The most significant contributors to the rise in the June quarter were rents (+2.5 per cent), international holiday travel and accommodation (+6.2 per cent), other financial services (+2.5 per cent) and new dwellings purchased by owner-occupiers (+1 per cent). 

“Rents recorded the strongest quarterly rise since 1988, reflecting low vacancy rates amid a tight rental market. Rental price growth for flats continued to outpace the growth for houses.

“Higher demand for international travel, particularly to Europe with the start of the European summer peak season, led to price increases. These were partially offset by price falls for travel to South-East Asia and New Zealand as prices dipped following increases during the Christmas and school holiday periods in December and January.”

Russel Chesler, head of investments at VanEck, said: “Consumers shouldn’t expect an overnight retreat in the cost of goods and services. Today’s stubbornly high CPI data is testament to the difficulties in bringing inflation down in the short term. CPI is unlikely to retreat to within the target band of 2-3 per cent this year.

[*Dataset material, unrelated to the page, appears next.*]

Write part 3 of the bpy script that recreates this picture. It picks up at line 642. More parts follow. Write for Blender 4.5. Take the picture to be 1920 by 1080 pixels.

“Rebounding housing activity and prices, robust retail sales and near full employment do not point to an economy on the brink of a significant slowdown. The RBA is clearly not done with its rate hike regime.”

“The case for raising the cash rate in August remains based on the strength of the labour market, still stubborn inflation and further upside risks to wages.

“The RBA is clinging to the hope that the labour market will begin to soften this year as higher interest rates start to impact demand for goods and services and immigration increases labour supply. This should in turn cool wage and inflation pressures. However, Australia’s unemployment rate of 3.5% for June remains at historically low levels.”

The next statistics will be given on 25 October for the September quarter.